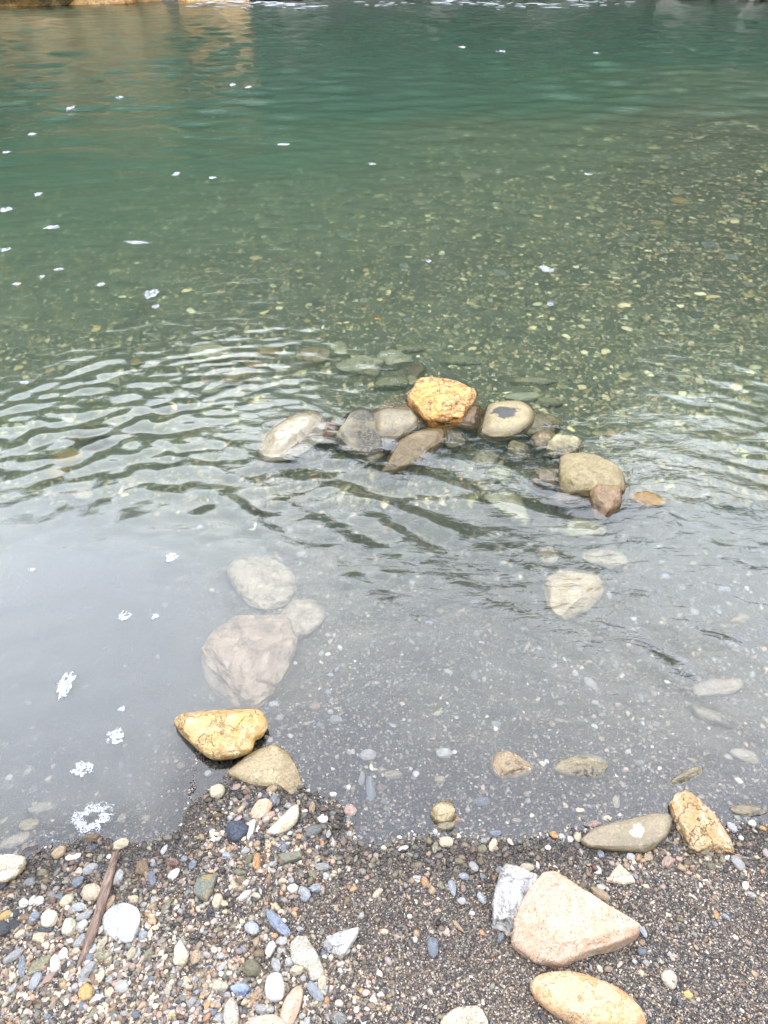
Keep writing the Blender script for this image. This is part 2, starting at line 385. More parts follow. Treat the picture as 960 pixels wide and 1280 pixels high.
# ---------------------------------------------------------------- water with waves
def bundle(x, y, n, lam, spread, ang, slope, rng):
    """random sea: n sines with crest normals about ANG, rms slope SLOPE"""
    z = 0
    for i in range(n):
        l = lam[0] * (lam[1] / lam[0]) ** rng.random(); a = ang + spread * rng.normal(); k = 2 * math.pi / l
        z = z + slope * math.sqrt(2 / n) / k * np.sin(k * (x * math.sin(a) + y * math.cos(a)) + rng.random() * 6.28)
    return z
def g2(px, py, cx, cy, sx, sy, rot=0):
    c, s_ = math.cos(R(rot)), math.sin(R(rot)); dx, dy = px - cx, py - cy
    u = (dx * c - dy * s_) / sx; v = (dx * s_ + dy * c) / sy
    return np.exp(-(u * u + v * v))
def waves(x, y):
    px, py = topx(x, y); r = np.hypot(x, y)
    rng = np.random.default_rng(5)
    wx = x + .10 * fnoise(x, y, 1.3, 2); wy = y + .10 * fnoise(x + 9, y, 1.3, 2)
    far = bundle(wx, wy, 26, (.22, .9), .55, -.25, .075, rng) * sstep(4.5, 11, r) + bundle(wx, wy, 16, (.10, .28), .6, .2, .03, rng) * sstep(2.8, 6, r) * (1 - .6 * sstep(8, 14, r))
    A = bundle(wx, wy, 34, (.07, .21), .46, -.5, .135, rng)             # left: crests rise to the right
    B = bundle(wx, wy, 22, (.08, .24), .30, .60, .165, rng)           # centre: crests fall to the right
    C = bundle(wx, wy, 18, (.09, .22), .30, .22, .10, rng)
    mA = 1.25 * g2(px, py, 130, 520, 270, 75, 12) + .55 * g2(px, py, 250, 600, 160, 50, 12)
    mB = g2(px, py, 630, 720, 300, 85, -24) + .8 * g2(px, py, 470, 620, 130, 70)
    mC = g2(px, py, 985, 560, 140, 75, -8) + .7 * g2(px, py, 930, 700, 130, 40, -15)
    patch = .35 + 1.3 * np.clip(fnoise(x, y, 2.3, 2) + .35, 0, 1)
    chop = bundle(wx, wy, 18, (.045, .10), .5, -.15, .065, rng) * np.clip(mA + mB + mC, 0, 1) * (.4 + 1.2 * np.clip(fnoise(x, y, 4.1, 2) + .4, 0, 1))
    calm = bundle(wx, wy, 16, (.06, .2), 1.0, .0, .019, rng)
    z = far + (A * mA + B * mB + C * mC) * patch + calm + chop
    # ring ripples round the orange rock and the standing stones
    for qx, qy, l, am, dec in ((592, 478, .035, .0006, .16), (700, 585, .05, .0008, .3), (470, 540, .05, .0006, .22), (655, 520, .045, .0006, .22), (360, 550, .05, .0006, .2)):
        c = place(qx, qy); d = np.hypot(x - c[0], y - c[1]); z = z + am * np.sin(2 * math.pi * d / l) * np.exp(-d / dec)
    s = shore_dist(x, y).reshape(np.shape(x))
    return z * sstep(.0, .10, -s) + .0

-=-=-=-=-

*Required work*:
Every line of the material is to be quoted exactly, with no pictures carried over.

*Solution*:
Keep writing the Blender script for this image. This is part 2, starting at line 385. More parts follow. Treat the picture as 960 pixels wide and 1280 pixels high.
# ---------------------------------------------------------------- water with waves
def bundle(x, y, n, lam, spread, ang, slope, rng):
    """random sea: n sines with crest normals about ANG, rms slope SLOPE"""
    z = 0
    for i in range(n):
        l = lam[0] * (lam[1] / lam[0]) ** rng.random(); a = ang + spread * rng.normal(); k = 2 * math.pi / l
        z = z + slope * math.sqrt(2 / n) / k * np.sin(k * (x * math.sin(a) + y * math.cos(a)) + rng.random() * 6.28)
    return z
def g2(px, py, cx, cy, sx, sy, rot=0):
    c, s_ = math.cos(R(rot)), math.sin(R(rot)); dx, dy = px - cx, py - cy
    u = (dx * c - dy * s_) / sx; v = (dx * s_ + dy * c) / sy
    return np.exp(-(u * u + v * v))
def waves(x, y):
    px, py = topx(x, y); r = np.hypot(x, y)
    rng = np.random.default_rng(5)
    wx = x + .10 * fnoise(x, y, 1.3, 2); wy = y + .10 * fnoise(x + 9, y, 1.3, 2)
    far = bundle(wx, wy, 26, (.22, .9), .55, -.25, .075, rng) * sstep(4.5, 11, r) + bundle(wx, wy, 16, (.10, .28), .6, .2, .03, rng) * sstep(2.8, 6, r) * (1 - .6 * sstep(8, 14, r))
    A = bundle(wx, wy, 34, (.07, .21), .46, -.5, .135, rng)             # left: crests rise to the right
    B = bundle(wx, wy, 22, (.08, .24), .30, .60, .165, rng)           # centre: crests fall to the right
    C = bundle(wx, wy, 18, (.09, .22), .30, .22, .10, rng)
    mA = 1.25 * g2(px, py, 130, 520, 270, 75, 12) + .55 * g2(px, py, 250, 600, 160, 50, 12)
    mB = g2(px, py, 630, 720, 300, 85, -24) + .8 * g2(px, py, 470, 620, 130, 70)
    mC = g2(px, py, 985, 560, 140, 75, -8) + .7 * g2(px, py, 930, 700, 130, 40, -15)
    patch = .35 + 1.3 * np.clip(fnoise(x, y, 2.3, 2) + .35, 0, 1)
    chop = bundle(wx, wy, 18, (.045, .10), .5, -.15, .065, rng) * np.clip(mA + mB + mC, 0, 1) * (.4 + 1.2 * np.clip(fnoise(x, y, 4.1, 2) + .4, 0, 1))
    calm = bundle(wx, wy, 16, (.06, .2), 1.0, .0, .019, rng)
    z = far + (A * mA + B * mB + C * mC) * patch + calm + chop
    # ring ripples round the orange rock and the standing stones
    for qx, qy, l, am, dec in ((592, 478, .035, .0006, .16), (700, 585, .05, .0008, .3), (470, 540, .05, .0006, .22), (655, 520, .045, .0006, .22), (360, 550, .05, .0006, .2)):
        c = place(qx, qy); d = np.hypot(x - c[0], y - c[1]); z = z + am * np.sin(2 * math.pi * d / l) * np.exp(-d / dec)
    s = shore_dist(x, y).reshape(np.shape(x))
    return z * sstep(.0, .10, -s) + .0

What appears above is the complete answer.